Les mots / les choses

von Antoine Jaccoud 27. Dezember 2016

MEIN BEWEGTES 2016. – On voudrait ne pas faire de hiérarchies. Tout compte. Tout est lié. Tout peut faire mal au ventre ou mettre le cœur en joie.

On voudrait commencer par dire les petites choses: par exemple comme il a été bon de dormir au dessus des vaches, sur le côté français du Jura, à la fin du mois d’août, et comme il a été également bon de pisser entre les mêmes vaches au milieu de la nuit – comme un sauvage, comme un valet de ferme dans une fable rustique – et d’entendre souffler les bêtes et de rentrer les chaussures crottées plutôt que de sortir propre de chez Interdiscount ou d’un vernissage.

On voudrait dire cela, et dire aussi comme le cadet chante bien devant son micro dans sa chambre, et comment le grand joue bien sur sa Fender noire dans sa chambre, ou même devant un public.

On voudrait dire les grandes choses ensuite – enfin, si on peut les qualifier de grandes: Oskar Freysinger qu’on voudrait voir éjecté loin dans la stratosphère sous l’effet d’un sursaut moral qui ne vient pas, ce crew formé par Donald Trump, qui a collectivement l’intelligence d’un cervelas au regard des problèmes de notre planète, dire aussi cet autre benêt, également candidat à la présidentielle US, qui demanda, voici quelques semaines, devant les caméras de télévision: «Aleppo, what’s Aleppo?» et du Black Friday, enfin, qui a achevé le désenchantement total et définitif du mois de décembre dans notre pays.  

On voudrait ne pas faire de hiérarchies. Tout compte.
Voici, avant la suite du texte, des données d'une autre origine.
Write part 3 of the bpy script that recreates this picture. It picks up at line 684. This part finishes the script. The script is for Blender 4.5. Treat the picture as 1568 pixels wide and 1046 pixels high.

Tout est lié.  Tout peut faire mal au ventre ou mettre le cœur en joie.

On voudrait dire aussi les rencontres et les bons moments: un pêcheur taciturne au Chili qui prend sa femme par l’épaule au moment de retrouver mort leur cheval, tombé dans une rivière, la bouteille de Johannisberg avec une photographe haut dans la montagne, une guérisseuse d’âmes à Varsovie qui m’a fait du bien, la mort de Wajda, qui semblait immortel, et les kilos pris et les conversations, au Pirée, sous les tentes qui puaient.

On voudrait se rappeler tout un moment,  avant de passer tellement vite à autre chose que c’en est un peu désespérant.  

On voudrait enfin, et c’est un rajout sinistre de dernière minute, ne pas avoir à se demander si Markus, Peter, Inge ou Patricia, Bekim ou Ronnie, Samuel ou Annelise sont «signalés en sécurité».